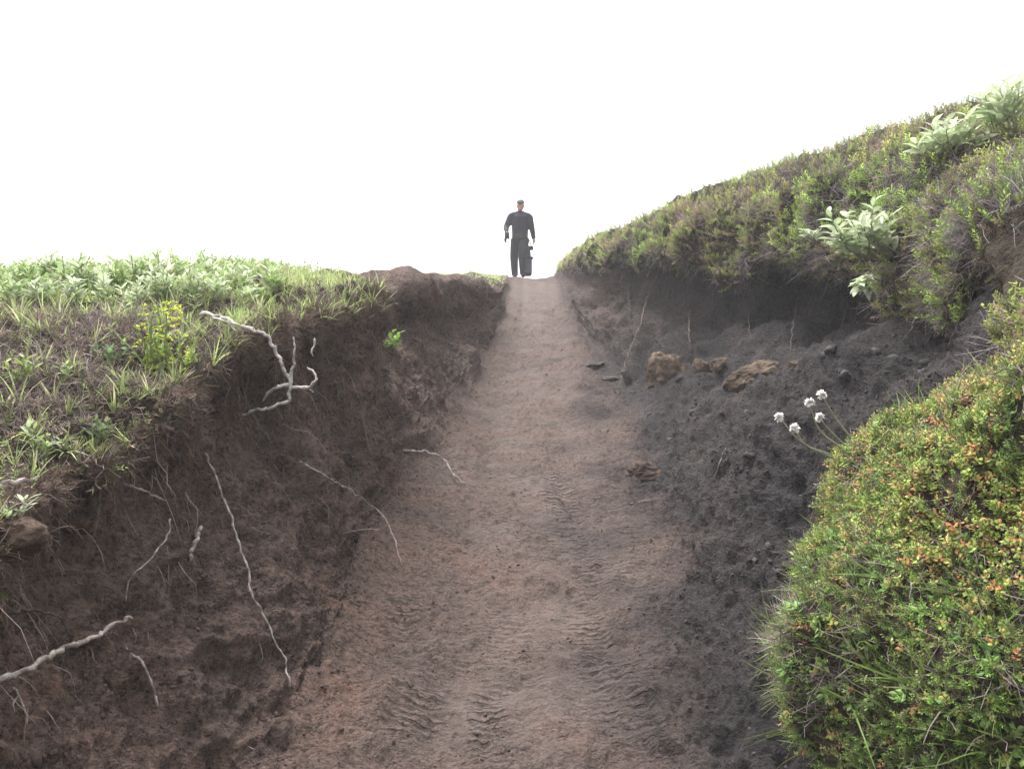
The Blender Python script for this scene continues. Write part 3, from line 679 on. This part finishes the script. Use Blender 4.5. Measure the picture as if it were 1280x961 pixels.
root('exposed_root', 'thin straight rootlet just left of the broken stub', [(222,642),(228,665),(230,688)], .003, .002, M_ROOTB, .015)
root('exposed_root', 'brown root arching into the fibrous clod at lower left', [(-20,750),(5,760),(30,763),(52,764),(75,775),(92,797)], .008, .003, M_ROOTB, .03)
root('exposed_root', 'pale root pointing down right of the fibrous clod', [(155,808),(177,828),(190,854),(198,882)], .006, .005, M_ROOT, .02,
     branches=[([(165,784),(170,795),(168,803)], .003, .002, [.01]*3)])
root('exposed_root', 'small straight rootlet left of where the longest root starts', [(236,615),(250,619),(263,624)], .004, .003, M_ROOTB, .015)
root('exposed_root', 'hooked thin root right beside the top of the longest root', [(270,562),(284,576),(294,594),(293,606),(281,612)], .0045, .003, M_ROOTB, .025)
root('exposed_root', 'forked thin root hanging near the bottom left corner', [(14,852),(24,868),(31,886),(32,905)], .004, .0025, M_ROOT, .015,
     branches=[([(24,868),(18,878),(17,890)], .003, .0015, [.015]*3)])
root('exposed_root', 'thin root hanging straight below the large twisted root', [(331,510),(338,530),(344,548),(352,562)], .004, .002, M_ROOTB, .03)
root('exposed_root', 'slender root arching right under the yellow flowers', [(196,484),(215,478),(232,468),(240,458)], .003, .002, M_ROOTB, .03)
root('exposed_root', 'thin branching root sliding down the wall beneath the yellow flowers', [(300,452),(312,470),(325,490),(333,512)], .0035, .002, M_ROOTB, .03)
# right bank
root('hanging_root', 'tallest pale root bowing down from the right turf beside the ochre rock', [(832,330),(818,352),(806,382),(798,412),(786,440),(777,470),(774,490)], .012, .007, M_ROOTB, .03)
root('hanging_root', 'straight pale root hanging just above the ochre rock', [(862,388),(861,408),(862,428),(862,440)], .012, .006, M_ROOTB, .05)
root('hanging_root', 'thin root hanging over the middle of the dark undercut', [(997,372),(994,392),(990,415),(988,440)], .008, .005, M_ROOTB, .06)
root('hanging_root', 'looped thin root in the left part of the dark undercut', [(937,378),(936,402),(939,420),(950,427),(962,423)], .006, .004, M_ROOTB, .08)
root('hanging_root', 'thin root hanging near the right end of the dark undercut', [(1060,375),(1055,395),(1050,415)], .006, .004, M_ROOTB, .06)
root('hanging_root', 'thin root left of the tallest hanging root', [(786,352),(786,370),(788,395)], .009, .006, M_ROOTB, .05)
for i, (pts, lab) in enumerate([
    ([(1166,352),(1156,378),(1142,402),(1132,424)], 'leftmost root of the fan below the right shrub clump'),
    ([(1172,352),(1170,380),(1166,405),(1160,425)], 'second root from the left in the fan below the right shrub clump'),
    ([(1184,350),(1182,375),(1183,400)], 'upright middle root of the fan below the right shrub clump'),
    ([(1190,348),(1197,368),(1202,392)], 'root of the fan leaning right beside the bare earth patch'),
    ([(1215,338),(1204,352),(1190,366),(1176,382)], 'slanting root crossing the fan below the right shrub clump')]):
    root('hanging_root', lab, pts, .008, .004, M_ROOTB, .04, group='fan of roots below the right shrub clump')
root('stick', 'thin pale stick standing on the dark right slope', [(893,596),(899,578),(907,558)], .0035, .002, M_ROOT, .02, cat='stick')
root('stick', 'thin straw lying on the reddish patch right of the path', [(788,629),(806,625),(824,621)], .003, .002, M_ROOT, .01, cat='stick')

# ------------------------------------------------------------------ rocks and clods
def rock(name, label, px, py, size, mat, seed, squash=(1, .8, .75), sinkf=.3, cat='rock', tilt=0, group=None, ang=.22):
    p, n_ = hit(px, py)
    nu, nv = 40, 56; th = np.linspace(0.001, math.pi - .001, nu)[:, None]; ph = np.linspace(0, 2*math.pi, nv, endpoint=False)[None]
    d = np.stack([np.sin(th)*np.cos(ph), np.sin(th)*np.sin(ph), np.cos(th)*np.ones_like(ph)], -1)
    # chipped facets: clip the ball by random planes, then roughen
    r = np.ones(d.shape[:2]); g = np.random.default_rng(seed)
    for _ in range(14):
        q = g.normal(size=3); q /= np.linalg.norm(q); dd = (d * q).sum(-1); lim = g.uniform(.62, .9)
        r = np.where(dd > 1e-3, np.minimum(r, lim / np.maximum(dd, 1e-3)), r)
    r = r + ang * .9 * fbm(d, .6, 4, off=seed * 3.1) * .5 + .08 * fbm(d, .2, 4, .6, off=seed) - .05 * ridged(d, .4, 3, off=seed)
    V = d * r[..., None] * np.array(squash) * size
    c, s = math.cos(tilt), math.sin(tilt); V = V @ np.array([[c, 0, -s], [0, 1, 0], [s, 0, c]]).T
    ctr = p + np.array([0, 0, size * squash[2] * (1 - 2 * sinkf) * .5])
    o = mesh_np(name, V.reshape(-1, 3) + ctr, grid_quads(nu, nv, True)[:, ::-1], mat, origin=ctr)
    return tag(o, label, cat, group)
rock('rock', 'biggest ochre brown rock at the foot of the right bank', 832, 474, .235, M_ROCK, 1, (.85, .8, 1.0), .38)
rock('rock', 'long flat ochre rock lying in the undercut', 948, 465, .26, M_ROCK, 2, (1.0, .6, .42), .75, tilt=.25)
rock('rock', 'small round brown rock standing just right of the biggest rock', 877, 462, .09, M_ROCK, 3, (.8, .8, 1.0))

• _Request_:
Restate the entire listing word for word, excluding pictures.

• _Task response_:
The Blender Python script for this scene continues. Write part 3, from line 679 on. This part finishes the script. Use Blender 4.5. Measure the picture as if it were 1280x961 pixels.
root('exposed_root', 'thin straight rootlet just left of the broken stub', [(222,642),(228,665),(230,688)], .003, .002, M_ROOTB, .015)
root('exposed_root', 'brown root arching into the fibrous clod at lower left', [(-20,750),(5,760),(30,763),(52,764),(75,775),(92,797)], .008, .003, M_ROOTB, .03)
root('exposed_root', 'pale root pointing down right of the fibrous clod', [(155,808),(177,828),(190,854),(198,882)], .006, .005, M_ROOT, .02,
     branches=[([(165,784),(170,795),(168,803)], .003, .002, [.01]*3)])
root('exposed_root', 'small straight rootlet left of where the longest root starts', [(236,615),(250,619),(263,624)], .004, .003, M_ROOTB, .015)
root('exposed_root', 'hooked thin root right beside the top of the longest root', [(270,562),(284,576),(294,594),(293,606),(281,612)], .0045, .003, M_ROOTB, .025)
root('exposed_root', 'forked thin root hanging near the bottom left corner', [(14,852),(24,868),(31,886),(32,905)], .004, .0025, M_ROOT, .015,
     branches=[([(24,868),(18,878),(17,890)], .003, .0015, [.015]*3)])
root('exposed_root', 'thin root hanging straight below the large twisted root', [(331,510),(338,530),(344,548),(352,562)], .004, .002, M_ROOTB, .03)
root('exposed_root', 'slender root arching right under the yellow flowers', [(196,484),(215,478),(232,468),(240,458)], .003, .002, M_ROOTB, .03)
root('exposed_root', 'thin branching root sliding down the wall beneath the yellow flowers', [(300,452),(312,470),(325,490),(333,512)], .0035, .002, M_ROOTB, .03)
# right bank
root('hanging_root', 'tallest pale root bowing down from the right turf beside the ochre rock', [(832,330),(818,352),(806,382),(798,412),(786,440),(777,470),(774,490)], .012, .007, M_ROOTB, .03)
root('hanging_root', 'straight pale root hanging just above the ochre rock', [(862,388),(861,408),(862,428),(862,440)], .012, .006, M_ROOTB, .05)
root('hanging_root', 'thin root hanging over the middle of the dark undercut', [(997,372),(994,392),(990,415),(988,440)], .008, .005, M_ROOTB, .06)
root('hanging_root', 'looped thin root in the left part of the dark undercut', [(937,378),(936,402),(939,420),(950,427),(962,423)], .006, .004, M_ROOTB, .08)
root('hanging_root', 'thin root hanging near the right end of the dark undercut', [(1060,375),(1055,395),(1050,415)], .006, .004, M_ROOTB, .06)
root('hanging_root', 'thin root left of the tallest hanging root', [(786,352),(786,370),(788,395)], .009, .006, M_ROOTB, .05)
for i, (pts, lab) in enumerate([
    ([(1166,352),(1156,378),(1142,402),(1132,424)], 'leftmost root of the fan below the right shrub clump'),
    ([(1172,352),(1170,380),(1166,405),(1160,425)], 'second root from the left in the fan below the right shrub clump'),
    ([(1184,350),(1182,375),(1183,400)], 'upright middle root of the fan below the right shrub clump'),
    ([(1190,348),(1197,368),(1202,392)], 'root of the fan leaning right beside the bare earth patch'),
    ([(1215,338),(1204,352),(1190,366),(1176,382)], 'slanting root crossing the fan below the right shrub clump')]):
    root('hanging_root', lab, pts, .008, .004, M_ROOTB, .04, group='fan of roots below the right shrub clump')
root('stick', 'thin pale stick standing on the dark right slope', [(893,596),(899,578),(907,558)], .0035, .002, M_ROOT, .02, cat='stick')
root('stick', 'thin straw lying on the reddish patch right of the path', [(788,629),(806,625),(824,621)], .003, .002, M_ROOT, .01, cat='stick')

# ------------------------------------------------------------------ rocks and clods
def rock(name, label, px, py, size, mat, seed, squash=(1, .8, .75), sinkf=.3, cat='rock', tilt=0, group=None, ang=.22):
    p, n_ = hit(px, py)
    nu, nv = 40, 56; th = np.linspace(0.001, math.pi - .001, nu)[:, None]; ph = np.linspace(0, 2*math.pi, nv, endpoint=False)[None]
    d = np.stack([np.sin(th)*np.cos(ph), np.sin(th)*np.sin(ph), np.cos(th)*np.ones_like(ph)], -1)
    # chipped facets: clip the ball by random planes, then roughen
    r = np.ones(d.shape[:2]); g = np.random.default_rng(seed)
    for _ in range(14):
        q = g.normal(size=3); q /= np.linalg.norm(q); dd = (d * q).sum(-1); lim = g.uniform(.62, .9)
        r = np.where(dd > 1e-3, np.minimum(r, lim / np.maximum(dd, 1e-3)), r)
    r = r + ang * .9 * fbm(d, .6, 4, off=seed * 3.1) * .5 + .08 * fbm(d, .2, 4, .6, off=seed) - .05 * ridged(d, .4, 3, off=seed)
    V = d * r[..., None] * np.array(squash) * size
    c, s = math.cos(tilt), math.sin(tilt); V = V @ np.array([[c, 0, -s], [0, 1, 0], [s, 0, c]]).T
    ctr = p + np.array([0, 0, size * squash[2] * (1 - 2 * sinkf) * .5])
    o = mesh_np(name, V.reshape(-1, 3) + ctr, grid_quads(nu, nv, True)[:, ::-1], mat, origin=ctr)
    return tag(o, label, cat, group)
rock('rock', 'biggest ochre brown rock at the foot of the right bank', 832, 474, .235, M_ROCK, 1, (.85, .8, 1.0), .38)
rock('rock', 'long flat ochre rock lying in the undercut', 948, 465, .26, M_ROCK, 2, (1.0, .6, .42), .75, tilt=.25)
rock('rock', 'small round brown rock standing just right of the biggest rock', 877, 462, .09, M_ROCK, 3, (.8, .8, 1.0))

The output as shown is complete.